Est-ce à dire que la faculté d’importer soit indifférente pour un pays ? Loin de là. Seulement ce n’est pas à titre de ressource que cette faculté est particulièrement précieuse ; elle l’est avant tout en ce sens qu’elle empêche le monopole à l’intérieur et qu’elle modère les prix.

Ce qui fait naître l’abondance, ce qui préserve un pays de la disette, de la famine, de toutes les angoisses de la peur comme de la faim, c’est l’extension de la production locale, c’est le large développement de la culture. Voulez-vous ne jamais manquer du nécessaire, faites en sorte que votre propre sol fournisse en tout temps un superflu. Il ne s’agit donc que de savoir sous l’empire de quel régime la production locale se développe : or, la raison ne dit-elle pas que ce régime n’est autre que celui où les denrées produites trouvent constamment le débouché le plus étendu, le plus facile, au dehors comme au dedans ?
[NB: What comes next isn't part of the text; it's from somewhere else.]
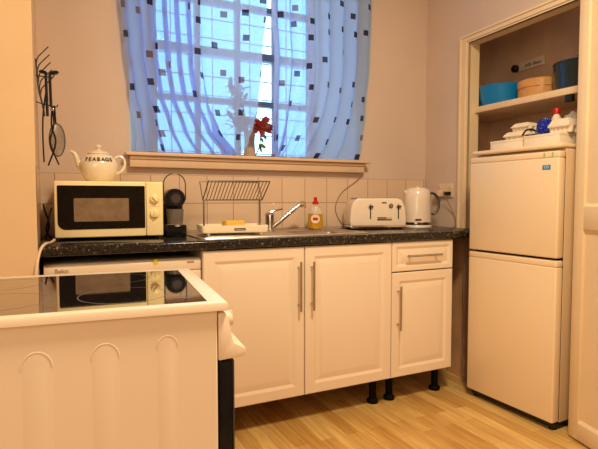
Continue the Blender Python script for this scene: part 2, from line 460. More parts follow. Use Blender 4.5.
# inner ledge + moulded sill (in front of the wall)
bm = new_bm()
add_box(bm, .325, 1.757, YB-.075, YB+.002, OZ0-.005, OZ0+.012, bev=.004)
add_prism(bm, [(OX0,YB),(OX1,YB),(IX1,YI-.021),(IX0,YI-.021)], 'z', OZ0, OZ0+.0115)
add_box(bm, .345, 1.735, YB-.045, YB, OZ0-.062, OZ0-.006, bev=.006)
add_box(bm, .345, 1.735, YB-.056, YB, OZ0-.022, OZ0-.006, bev=.005)
struct('trim_5', bm, 'sill', None, True)

# outside security grille behind the glass
g = thing('window_grille', 'thin dark metal security bars outside the window behind the curtains', 'grille', (0,3.12,1.2))
for k in range(11):
    z = .06+k*.118
    bm = new_bm(); add_tube(bm, [(.3,0,z),(1.85,0,z)], .0030, 6); obj('bar', bm, 'grille', g)
for x in (.40,.66,.92,1.17,1.43,1.70):
    bm = new_bm(); add_tube(bm, [(x,.008,0),(x,.008,1.4)], .003, 6); obj('bar', bm, 'grille', g)

# ------------------------------------------------------------------ curtains
def curtain(name, label, xf, folds, amp, back, sweep, y0, wd=1):
    zb, zt = ZB, ZTOP
    nu, nv = 220, 60
    me = bpy.data.meshes.new(name); vs, fs, uvs = [], [], []
    for j in range(nv+1):
        t = j/nv; 
        for i in range(nu+1):
            s = i/nu
            ph = folds(s)*2*PI
            env = min(1, s/.04, (1-s)/.04)
            w = math.sin(PI*min(1,max(0,s)))
            x = xf(s, t) + env*back(s)*math.sin(ph) + sweep(s, t)*w
            y = y0 - env*amp(s)*math.cos(ph)*(.75+.25*t) + .006*math.sin(9*s+3*t)
            z = zb+(zt-zb)*t + (1-t)**6*.006*math.sin(ph*.5)
            vs.append((x, y, z)); uvs.append(s)
    for j in range(nv):
        for i in range(nu):
            a = j*(nu+1)+i; fs.append((a, a+1, a+nu+2, a+nu+1))
    # cloth length across, along the fold line
    acc = [0]; j = nv//2
    for i in range(nu):
        a, b = Vector(vs[j*(nu+1)+i]), Vector(vs[j*(nu+1)+i+1]); acc.append(acc[-1]+(a-b).length)
    me.from_pydata(vs, [], fs); uv = me.uv_layers.new(name='UVMap'); k = 0
    for f in fs:
        for v in f:
            uv.data[k].uv = (acc[v % (nu+1)]+wd, vs[v][2]); k += 1
    for p in me.polygons: p.use_smooth = True
    me.materials.append(M['curtain'])
    o = bpy.data.objects.new(name, me); C.objects.link(o); tag(o, label, 'curtain', ); return o
def lerp_pts(P):
    def f(t):
        for (a, u), (b, v) in zip(P, P[1:]):
            if t <= b:
                k = (t-a)/(b-a); k = k*k*(3-2*k); return u+(v-u)*k
        return P[-1][1]
    return f
ZB, ZTOP = OZ0+.014, 2.44
tz = lambda z: (z-ZB)/(ZTOP-ZB)
cy = YB-.047
# left curtain: dense pleats on the left, a flat sheer sweep towards the middle gap
LL = lerp_pts([(0,.378),(tz(1.50),.373),(tz(1.62),.352),(tz(1.86),.328),(tz(2.05),.312),(1,.29)])
LD = lerp_pts([(0,.812),(tz(1.45),.756),(tz(1.60),.720),(tz(1.80),.704),(tz(2.11),.697),(1,.69)])
LR = lerp_pts([(0,.925),(tz(1.40),.973),(tz(1.49),1.003),(tz(1.58),1.027),(tz(1.85),1.052),(tz(2.18),1.083),(1,1.11)])
SD = .62      # share of the cloth gathered in the dense left pleats
def left_x(s, t):
    L, D, R_ = LL(t), LD(t), LR(t)
    if s <= SD: return L+(D-L)*(s/SD)
    return D+(R_-D)*((s-SD)/(1-SD))
def right_x(s, t): return RL_(t)+(RR_(t)-RL_(t))*s
curtain('voile_curtain', 'left sheer voile curtain with small dark squares, gathered in pleats toward the teapot', left_x,
    lambda s: (6.3*s/SD if s < SD else 6.3+(s-SD)*9),
    lambda s: .024 if s < SD else max(.006,.024-.3*(s-SD)),
    lambda s: .026 if s < SD-.03 else max(.004,.026-.35*(s-SD+.03)),
    lambda s, t: (.085*max(0, 1-t/.40)**2.2 if s < SD else .0), cy, .03)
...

On a imaginé à cet égard d’étranges systèmes. Il semble d’abord que l’on parte toujours de cette hypothèse, que la culture, particulièrement celle des céréales, soit un fait constant, une sorte de donnée invariable. On suppose qu’un pays produit toujours en grains tout ce qu’il peut produire : rien de plus, rien de moins. Tel a été le point de départ de tous les systèmes anciens ; autrement ces systèmes ne s’expliqueraient point. Telle est encore la pensée qui se révèle aujourd’hui même dans toutes nos discussions publiques ; seulement cette pensée, qui n’est au fond qu’un préjugé très vieux, se présente toujours désormais avec un appareil de chiffres qui lui donne une sorte de vernis scientifique. Pour juger, dit-on, si l’on peut autoriser l’exportation des grains, il faut savoir si la production locale suffit aux besoins du pays ou les excède, et sur ce fondement on travaille à dresser de laborieux calculs. On présente, d’un côté, le tableau de la population et celui de la consommation par homme ; de l’autre, le tableau des terres labourables, ou mieux encore, le chiffre supposé des hectares cultivés en céréales, et le produit moyen de chacun de ces hectares[1] :

  1. Ce calcul de la production a été fait en France en 1811 et en 1817. En Angleterre, au rapport de M. Mac-Culloch, on a renoncé à faire des calculs de ce genre, pour ne plus estimer la production que d’après la consommation. Les résultats n’en sont pas moins toujours hypothétiques.